Make an exact transcription of the material, leaving out all images.

** BEGIN **

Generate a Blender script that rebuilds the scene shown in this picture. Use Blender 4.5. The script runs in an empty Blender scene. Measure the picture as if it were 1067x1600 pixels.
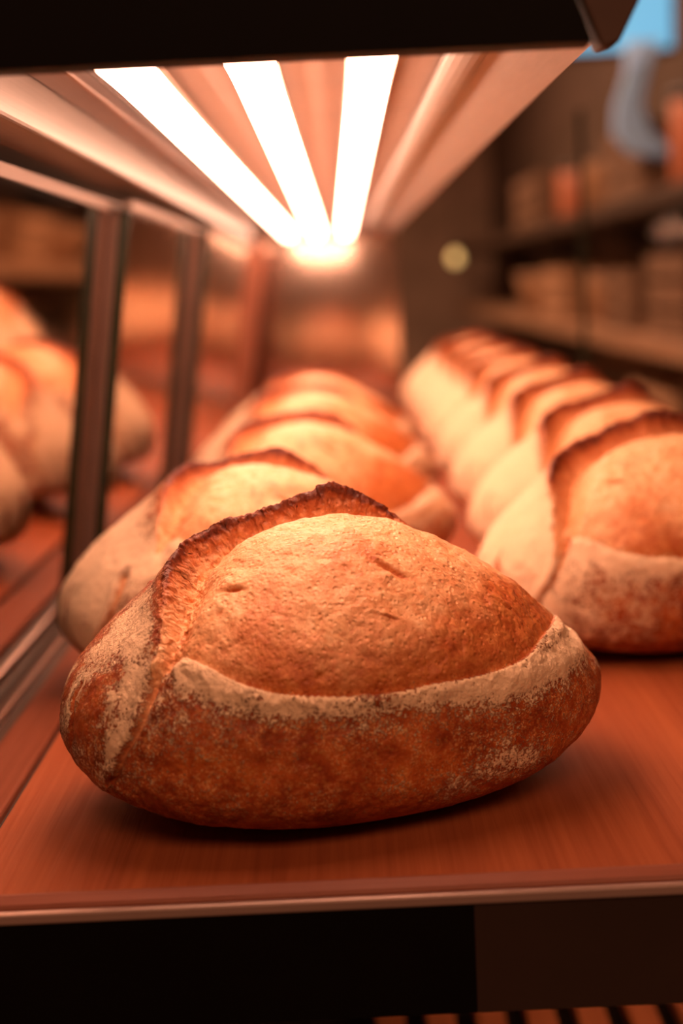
import bpy, bmesh, math
import numpy as np
from math import pi, sin, cos, radians, sqrt
from mathutils import Matrix, Vector

SC = bpy.context.scene
COL = SC.collection
Z0 = 0.95                       # height of the bread board above the shop floor

# ------------------------------------------------------------------ helpers
def link(o, parent=None):
    COL.objects.link(o)
    if parent: o.parent = parent
    return o

def tag(o, label=None, cat=None, group=None, kind=None):
    if label: o['label'] = label
    if cat: o['category'] = cat
    if group: o['group'] = group
    if kind: o['kind'] = kind
    return o

def empty(name, loc=(0, 0, 0), rz=0.0):
    o = bpy.data.objects.new(name, None)
    o.empty_display_size = .02
    o.location = loc
    o.rotation_euler = (0, 0, rz)
    return link(o)

def obj(name, bm, mat, parent=None, smooth=False, bevel=0.0, seg=2):
    me = bpy.data.meshes.new(name)
    bmesh.ops.recalc_face_normals(bm, faces=bm.faces[:])
    bm.to_mesh(me); bm.free()
    if smooth:
        for p in me.polygons: p.use_smooth = True
    me.materials.append(mat)
    o = link(bpy.data.objects.new(name, me), parent)
    if bevel:
        b = o.modifiers.new('bevel', 'BEVEL')
        b.width = bevel; b.segments = seg; b.limit_method = 'ANGLE'; b.angle_limit = radians(40)
    return o

def box(bm, x0, x1, y0, y1, z0, z1):
    vs = [bm.verts.new((x, y, z)) for z in (z0, z1) for y in (y0, y1) for x in (x0, x1)]
    for f in ((0, 2, 3, 1), (4, 5, 7, 6), (0, 1, 5, 4), (2, 6, 7, 3), (0, 4, 6, 2), (1, 3, 7, 5)):
        bm.faces.new([vs[i] for i in f])
    return bm

def B(*a):
    return box(bmesh.new(), *a)

def prism(pts, a0, a1, axis='y', bm=None):
    """closed outline extruded along an axis; pts are (x,z) for y, (x,y) for z, (y,z) for x"""
    bm = bm or bmesh.new()
    def P(p, a):
        return {'y': (p[0], a, p[1]), 'z': (p[0], p[1], a), 'x': (a, p[0], p[1])}[axis]
    lo = [bm.verts.new(P(p, a0)) for p in pts]
    hi = [bm.verts.new(P(p, a1)) for p in pts]
    bm.faces.new(lo); bm.faces.new(hi[::-1])
    n = len(pts)
    for i in range(n):
        bm.faces.new((lo[i], lo[(i + 1) % n], hi[(i + 1) % n], hi[i]))
    return bm

def rod(bm, p0, p1, r, n=20, r1=None):
    p0, p1 = Vector(p0), Vector(p1)
    d = p1 - p0
    q = Vector((0, 0, 1)).rotation_difference(d.normalized()).to_matrix().to_4x4()
    bmesh.ops.create_cone(bm, cap_ends=True, segments=n, radius1=r, radius2=r if r1 is None else r1,
                          depth=d.length, matrix=Matrix.Translation((p0 + p1) / 2) @ q)
    return bm

def lathe(bm, prof, n=24, c=(0, 0, 0)):
    rings = []
    for r, z in prof:
        rings.append([bm.verts.new((c[0] + r * cos(2 * pi * k / n), c[1] + r * sin(2 * pi * k / n), c[2] + z)) for k in range(n)])
    for a, b in zip(rings, rings[1:]):
        for k in range(n):
            bm.faces.new((a[k], a[(k + 1) % n], b[(k + 1) % n], b[k]))
    bm.faces.new(rings[0][::-1]); bm.faces.new(rings[-1])
    return bm

# ------------------------------------------------------------------ materials
def new_mat(name):
    m = bpy.data.materials.new(name); m.use_nodes = True
    nt = m.node_tree
    b = nt.nodes['Principled BSDF']
    return m, nt, b

def nd(nt, t, **kw):
    n = nt.nodes.new(t)
    for k, v in kw.items():
        if k.startswith('i_'): n.inputs[k[2:].replace('_', ' ')].default_value = v
        else: setattr(n, k, v)
    return n

def ramp(nt, src, stops):
    r = nt.nodes.new('ShaderNodeValToRGB')
    e = r.color_ramp.elements
    while len(e) < len(stops): e.new(.5)
    for k, (p, c) in enumerate(stops):
        e[k].position = p; e[k].color = (*c, 1) if len(c) == 3 else c
    nt.links.new(src, r.inputs[0])
    return r.outputs[0]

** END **

→ **RESPONSE**
Generate a Blender script that rebuilds the scene shown in this picture. Use Blender 4.5. The script runs in an empty Blender scene. Measure the picture as if it were 1067x1600 pixels.
import bpy, bmesh, math
import numpy as np
from math import pi, sin, cos, radians, sqrt
from mathutils import Matrix, Vector

SC = bpy.context.scene
COL = SC.collection
Z0 = 0.95                       # height of the bread board above the shop floor

# ------------------------------------------------------------------ helpers
def link(o, parent=None):
    COL.objects.link(o)
    if parent: o.parent = parent
    return o

def tag(o, label=None, cat=None, group=None, kind=None):
    if label: o['label'] = label
    if cat: o['category'] = cat
    if group: o['group'] = group
    if kind: o['kind'] = kind
    return o

def empty(name, loc=(0, 0, 0), rz=0.0):
    o = bpy.data.objects.new(name, None)
    o.empty_display_size = .02
    o.location = loc
    o.rotation_euler = (0, 0, rz)
    return link(o)

def obj(name, bm, mat, parent=None, smooth=False, bevel=0.0, seg=2):
    me = bpy.data.meshes.new(name)
    bmesh.ops.recalc_face_normals(bm, faces=bm.faces[:])
    bm.to_mesh(me); bm.free()
    if smooth:
        for p in me.polygons: p.use_smooth = True
    me.materials.append(mat)
    o = link(bpy.data.objects.new(name, me), parent)
    if bevel:
        b = o.modifiers.new('bevel', 'BEVEL')
        b.width = bevel; b.segments = seg; b.limit_method = 'ANGLE'; b.angle_limit = radians(40)
    return o

def box(bm, x0, x1, y0, y1, z0, z1):
    vs = [bm.verts.new((x, y, z)) for z in (z0, z1) for y in (y0, y1) for x in (x0, x1)]
    for f in ((0, 2, 3, 1), (4, 5, 7, 6), (0, 1, 5, 4), (2, 6, 7, 3), (0, 4, 6, 2), (1, 3, 7, 5)):
        bm.faces.new([vs[i] for i in f])
    return bm

def B(*a):
    return box(bmesh.new(), *a)

def prism(pts, a0, a1, axis='y', bm=None):
    """closed outline extruded along an axis; pts are (x,z) for y, (x,y) for z, (y,z) for x"""
    bm = bm or bmesh.new()
    def P(p, a):
        return {'y': (p[0], a, p[1]), 'z': (p[0], p[1], a), 'x': (a, p[0], p[1])}[axis]
    lo = [bm.verts.new(P(p, a0)) for p in pts]
    hi = [bm.verts.new(P(p, a1)) for p in pts]
    bm.faces.new(lo); bm.faces.new(hi[::-1])
    n = len(pts)
    for i in range(n):
        bm.faces.new((lo[i], lo[(i + 1) % n], hi[(i + 1) % n], hi[i]))
    return bm

def rod(bm, p0, p1, r, n=20, r1=None):
    p0, p1 = Vector(p0), Vector(p1)
    d = p1 - p0
    q = Vector((0, 0, 1)).rotation_difference(d.normalized()).to_matrix().to_4x4()
    bmesh.ops.create_cone(bm, cap_ends=True, segments=n, radius1=r, radius2=r if r1 is None else r1,
                          depth=d.length, matrix=Matrix.Translation((p0 + p1) / 2) @ q)
    return bm

def lathe(bm, prof, n=24, c=(0, 0, 0)):
    rings = []
    for r, z in prof:
        rings.append([bm.verts.new((c[0] + r * cos(2 * pi * k / n), c[1] + r * sin(2 * pi * k / n), c[2] + z)) for k in range(n)])
    for a, b in zip(rings, rings[1:]):
        for k in range(n):
            bm.faces.new((a[k], a[(k + 1) % n], b[(k + 1) % n], b[k]))
    bm.faces.new(rings[0][::-1]); bm.faces.new(rings[-1])
    return bm

# ------------------------------------------------------------------ materials
def new_mat(name):
    m = bpy.data.materials.new(name); m.use_nodes = True
    nt = m.node_tree
    b = nt.nodes['Principled BSDF']
    return m, nt, b

def nd(nt, t, **kw):
    n = nt.nodes.new(t)
    for k, v in kw.items():
        if k.startswith('i_'): n.inputs[k[2:].replace('_', ' ')].default_value = v
        else: setattr(n, k, v)
    return n

def ramp(nt, src, stops):
    r = nt.nodes.new('ShaderNodeValToRGB')
    e = r.color_ramp.elements
    while len(e) < len(stops): e.new(.5)
    for k, (p, c) in enumerate(stops):
        e[k].position = p; e[k].color = (*c, 1) if len(c) == 3 else c
    nt.links.new(src, r.inputs[0])
    return r.outputs[0]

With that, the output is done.